Whereas audience data relies on identifying a user (something that is increasingly hard to do), contextual data is available on 100% of inventory going through programmatic exchanges, so needless to say, it scales. Even better, there is a thriving world of contextual data companies out there, which should meet the demands of advertisers looking to augment their existing audience strategies.

The challenge is that many of these companies with contextual data are not ad tech companies. They’ve built models for data creation and collection, in support of their customers, but many are not plugged into the ad-buying ecosystem. So how can advertisers learn about, understand, and make use of this data, or these models?

Somehow these providers need to get their data into the buying platforms. But remember, this is context and not the audience. This data is not based on cookie matching or mapping. As most people reading this will know, DSPs are not positioned to bring new data sets of this type into their platforms. In order to prioritize data onboarding on a roadmap, there needs to be customer demand. Small data companies, or those outside of ad tech, often don’t have that demand.

That doesn’t mean that their data set is not valuable. If given the opportunity, these data sets could be more powerful than anyone might expect. The natural integration point would be at the DSP, but DSPs have no shortage of roadmap items either requested or required by their advertisers. Further, there is a lot of tech that a data provider needs to build in order to integrate the data from their models at the scale of RTB.

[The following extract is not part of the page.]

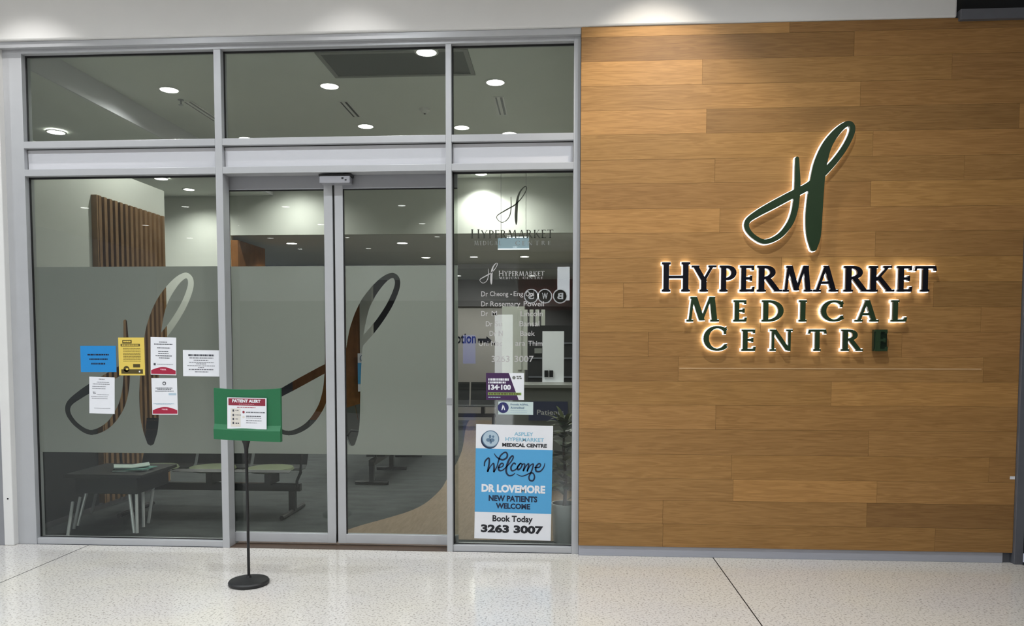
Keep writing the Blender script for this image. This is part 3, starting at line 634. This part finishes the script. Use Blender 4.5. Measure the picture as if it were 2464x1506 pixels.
q = box_px(861, 850, 885, 942, 9.9); B('sheet', PAPER, bp, q[0], q[1]+.15, 9.90, 9.905, q[2], q[3]); B('blue_band', SKYBLUE, bp, q[0], q[1]+.15, 9.896, 9.9, q[2]+(q[3]-q[2])*.2, q[2]+(q[3]-q[2])*.75)
MB().lathe([(.055, 0), (.07, 0), (.07, .004), (.055, .004), (.055, 0)], (0, 0, 0), 24, False).build('round_logo', STEELINK, bp).matrix_local = Matrix.Translation((q[0]+.12, 9.894, q[3]-.10)) @ Matrix.Rotation(math.pi/2, 4, 'X')

# ---- potted plant
pc = Vector((.045, .36, 0)); pl = tag(empty('potted_plant', pc), 'leafy green plant in a white pot in the right-hand window corner', 'plant')
MB().lathe([(.082, 0), (.088, .01), (.100, .28), (.108, .30), (.108, .315), (.098, .315), (.094, .29)], (0, 0, 0), 40, False).build('pot', POT, pl, True)
MB().lathe([(.001, .275), (.094, .275)], (0, 0, 0), 30, False).build('soil', SOIL, pl)
MB().tube([(0, 0, .27), (.01, 0, .5), (-.01, .01, .75), (0, 0, .98)], [.016, .013, .010, .006], 8).build('stem', STEM, pl, True)
rl = random.Random(3)
def leaf(base, az, el, L_, W_, m_, nm='leaf'):
    mb = MB(); n = 7; d = Vector((math.cos(az)*math.cos(el), math.sin(az)*math.cos(el), math.sin(el))); sd_ = d.cross(Vector((0, 0, 1))).normalized(); up = sd_.cross(d)
    vs = []; 
    for k in range(n+1):
        t = k/n; wd = W_*math.sin(math.pi*min(1, t**.75*.96+.02))+.001; c = base+d*(L_*t)-Vector((0, 0, 1))*(L_*.38*t*t)
        vs += [c-sd_*wd+up*.18*wd, c, c+sd_*wd+up*.18*wd]
    fs = []
    for k in range(n): a = k*3; fs += [(a, a+1, a+4, a+3), (a+1, a+2, a+5, a+4)]
    return mb.add(vs, fs).build(nm, m_, pl, True)
for k in range(56):
    z = .33+.68*rl.random(); leaf(Vector((rl.uniform(-.02, .02), rl.uniform(-.02, .02), z)), rl.uniform(0, 6.28), rl.uniform(.1, .9), rl.uniform(.12, .22), rl.uniform(.03, .055), LEAF if rl.random() < .7 else LEAFB)
for k in range(9):
    leaf(Vector((0, 0, .93)), 2.2+k*.55, rl.uniform(.5, 1.2), rl.uniform(.22, .34), .018, LEAFB)

# ================================================================== things stuck to the glass
class Sheet:
    """a flat printed sheet: local x right, z up, front towards -y; u, v from the top left corner"""
    def __init__(s, name, corners, Y, m, label, cat, group=None, th=.0006, parent=None):
        P = [hit(x, y, 1, Y) for x, y in corners]; c = sum(P, Vector())/4
        s.w = ((P[1]-P[0]).length+(P[2]-P[3]).length)/2; s.h = ((P[3]-P[0]).length+(P[2]-P[1]).length)/2
        d = (P[1]-P[0])+(P[2]-P[3]); s.root = empty(name, c, ry=-math.atan2(d.z, d.x))
        if parent: s.root.parent = parent
        else: tag(s.root, label, cat, group)
        s.k = 1; s.sheet = MB().box(-s.w/2, s.w/2, -th, 0, -s.h/2, s.h/2).build('sheet', m, s.root); s.th = th
    def X(s, u): return -s.w/2+u*s.w
    def Z(s, v): return s.h/2-v*s.h
    def rect(s, u0, v0, u1, v1, m, name='print_block', lay=1):
        y = -s.th-.0005*lay; return MB().box(s.X(u0), s.X(u1), y, y+.0004, s.Z(v1), s.Z(v0)).build(name, m, s.root)
    def text(s, body, u0, v0, u1, v1, m, off=.0, lay=2, name='lettering'):
        return text_mb(body, s.X(u0), s.X(u1), s.Z(v1), s.Z(v0), -s.th-.0005*lay, off).build(name, m, s.root)
    def lines(s, rows, m, name='text_lines', lay=2, seed=1):
        r = random.Random(seed); mb = MB(); y = -s.th-.0005*lay
        for (u0, u1, v, h) in rows:
            u = u0
            while u < u1-.004:
                L_ = min(r.uniform(.02, .075), u1-u); mb.box(s.X(u), s.X(u+L_), y, y+.0003, s.Z(v+h), s.Z(v)); u += L_+.012
        return mb.build(name, m, s.root)
    def disc(s, u, v, r, m, name, lay=1, n=28, sx=1.0):
        y = -s.th-.0005*lay; return MB().prism_y([(s.X(u)+r*sx*math.cos(2*math.pi*k/n), s.Z(v)+r*math.sin(2*math.pi*k/n)) for k in range(n)], y, y+.0004).build(name, m, s.root)
GF = GY-.0008     # outer face of glass
b1 = Sheet('notice', [(193, 832), (279, 832), (280, 895), (195, 895)], GF, BLUEPAPER, 'bright blue landscape notice on the left window', 'notice', 'paper notices on the left window')
b1.lines([(.20, .80, .31, .055)], NAVY, seed=2); b1.lines([(.25, .76, .48, .055)], NAVY, seed=3); b1.lines([(.30, .69, .65, .06)], NAVY, seed=4)
y1 = Sheet('notice', [(284, 812), (347, 812), (349, 903), (287, 903)], GF, YELLOW, 'yellow portrait poster with dark drawings on the left window', 'notice', 'paper notices on the left window')
y1.rect(.16, .065, .52, .155, OLIVE, 'heading_block'); y1.rect(.09, .165, .83, .235, OLIVE, 'heading_block'); y1.lines([(.20, .48, .09, .035), (.14, .78, .185, .03)], YELLOW, lay=3, seed=5)
y1.lines([(.18, .85, .28+k*.042, .012) for k in range(9)], OLIVE, seed=6)
y1.disc(.29, .83, .024, OLIVE, 'round_picture'); y1.rect(.09, .84, .92, .955, OLIVE, 'footer_block'); y1.rect(.55, .70, .82, .79, OLIVE, 'picture_block'); y1.rect(.27, .81, .36, .86, YELLOW, 'picture_highlight', lay=3); y1.rect(.77, .88, .82, .92, PAPER, 'footer_mark', lay=3)
def health(corners, lb, logo):
    s = Sheet('notice', corners, GF, PAPER, lb, 'notice', 'paper notices on the left window')
    y = -s.th-.0006; n = 16; top = [(s.X(.02+.96*k/n), s.Z(.88-.09*math.sin(math.pi*k/n))) for k in range(n+1)]
    MB().prism_y([(s.X(.02), s.Z(.975))]+top[:1]+top[1:]+[(s.X(.98), s.Z(.975))], y, y+.0004).build('crimson_base', CRIMSON, s.root)
    s.lines([(.38, .60, .84, .018), (.44, .62, .862, .012)], PINK, lay=3, seed=9)
    if not logo:
        s.lines([(.34, .66, .115, .022), (.14, .86, .17, .026), (.26, .76, .27, .024), (.30, .70, .365, .022), (.30, .72, .42, .018), (.20, .83, .48, .022), (.33, .74, .54, .018)], DARKINK, seed=11)
        s.rect(.12, .69, .20, .75, DARKINK, 'small_logo'); s.lines([(.26, .88, .71, .012)], GREYINK, seed=12)
    else:
        s.disc(.5, .145, .0145, DARKINK, 'round_logo'); s.disc(.5, .15, .008, PAPER, 'logo_centre', lay=2); s.lines([(.16, .82, .265, .018), (.23, .76, .30, .02), (.14, .86, .345, .018)], DARKINK, seed=13)
        s.lines([(.06, .86, .69, .016), (.16, .74, .715, .01)], SILVER, seed=14); s.rect(.66, .41, .96, .47, SILVER, 'tape_patch')
    return s
health([(361, 811), (423, 812), (425, 903), (364, 901)], 'white notice with crimson foot, upper of the pair on the left window', False)
health([(364, 909), (426, 910), (428, 997), (367, 998)], 'white notice with crimson foot and round logo, lower of the pair', True)
s = Sheet('notice', [(214, 906), (275, 908), (277, 996), (216, 994)], GF, PAPER, 'white typed letter under the blue notice on the left window', 'notice', 'paper notices on the left window')
s.lines([(.38, .62, .05, .02), (.30, .78, .135, .015), (.14, .80, .185, .018), (.12, .66, .255, .013), (.12, .64, .31, .012), (.14, .24, .41, .02), (.16, .26, .445, .02), (.3, .78, .475, .01), (.08, .74, .53, .012), (.1, .72, .58, .012), (.2, .84, .845, .012)], GREYINK, seed=21)
s = Sheet('notice', [(440, 842), (527, 843), (528, 906), (441, 905)], GF, PAPER, 'white landscape notice beside the first mullion on the left window', 'notice', 'paper notices on the left window')
s.lines([(.15, .86, .16, .07)], DARKINK, seed=22); s.lines([(.18, .84, .28, .035), (.30, .70, .37, .03), (.17, .86, .455, .02), (.36, .64, .51, .025), (.12, .88, .585, .02), (.42, .58, .65, .025), (.16, .84, .72, .035), (.33, .70, .81, .03)], GREYINK, seed=23)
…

This new breed of contextual represents a wealth of opportunity for a wide variety of data choices. But there isn’t a mechanism that can easily bring the contextual data of the world into the ad tech ecosystem. This is the major hurdle preventing ad buyers from accessing the rich world of data outside of the audience, and beyond standard contextual.

Ultimately, making new data sources available at scale will come down to intermediaries that already have ties to the ad tech ecosystem. This could include DMPs, holding companies, or other data providers that have integrations with the DSPs.

Cookies going away is a catalyst for getting these new data sets online, and most DSPs recognize that they can’t put all of their eggs in the basket of solving the identity challenge. Even when identity solutions emerge, there’s still a tremendous amount of data available for use in delivering targeted advertising.

After swinging too far in the direction of cookies and identifiers, things are swinging back towards context — or, at least, a balance between context and audience. But for advertisers to fully embrace context and all of the opportunity it offers, they need to think about context more broadly, and the industry needs to lower the barrier of entry for new data partners to inject a variety of interesting and untapped options.